The show was the Stones' third pass through this neighborhood in the last year, and the first half of the set list was a welcome change-up. Wood delivered clean-shriek slide breaks back-to-back on "Monkey Man" and the Sticky Fingers gem "Sway." He also showed off his sweet-country pedal-steel touch in the Some Girls ballad "Far Away Eyes" while Jagger turned up the impassioned-hayseed factor with his sing-song vocal.

Lift-off was not immediate. Richards' and Wood's criss-cross riffing in the opening songs, "It's Only Rock and Roll" and "Live With Me," was muddy and hesitant. Richards did little of his dancing-pirate posing, instead bending over his guitar in concentration. But he played a simple, piercing Telecaster break in the Temptations' cover, "Just My Imagination (Running Away With Me)," and the Stones felt confident enough in their combined strength to go long in "Midnight Rambler." Jagger blew agitated blues harp (something he never does enough of on stage or record), Charlie Watts showed off the jazz in his calm precision -- dancing at high speed on his cymbals and hi-hat -- and Wood and Richards stood together in front of Watts' kit, watching each other's hands as they traded phrases in heated treble.
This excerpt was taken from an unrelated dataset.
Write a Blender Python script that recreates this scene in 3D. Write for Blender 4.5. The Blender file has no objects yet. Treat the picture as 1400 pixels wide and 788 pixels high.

Kanye West opened the show looking collegiate in a gray sweater, white shirt and black tie. As he took the stage -- with a six-piece string section, a concert harpist, a DJ and backing singers -- he exuded both confidence and respect, remarking how honored he was to be a rap artist on a Stones gig, then telling the crowd to pay attention to the blues and R&B in his music as well. West managed to work in a dig at this magazine, too (over a perceived dis in our recent cover story on him). But he worked hard for his applause, racing from side to side as he duetted with the Ray Charles sample in "Gold Digger."

And West got away with a neat trick when he had the strings play the opening hook of the Verve's "Bittersweet Symphony." That, of course, is the lick from the 1965 Andrew Loog Oldham Orchestra version of "The Last Time" -- which surely made this the first time the Stones ever opened for themselves.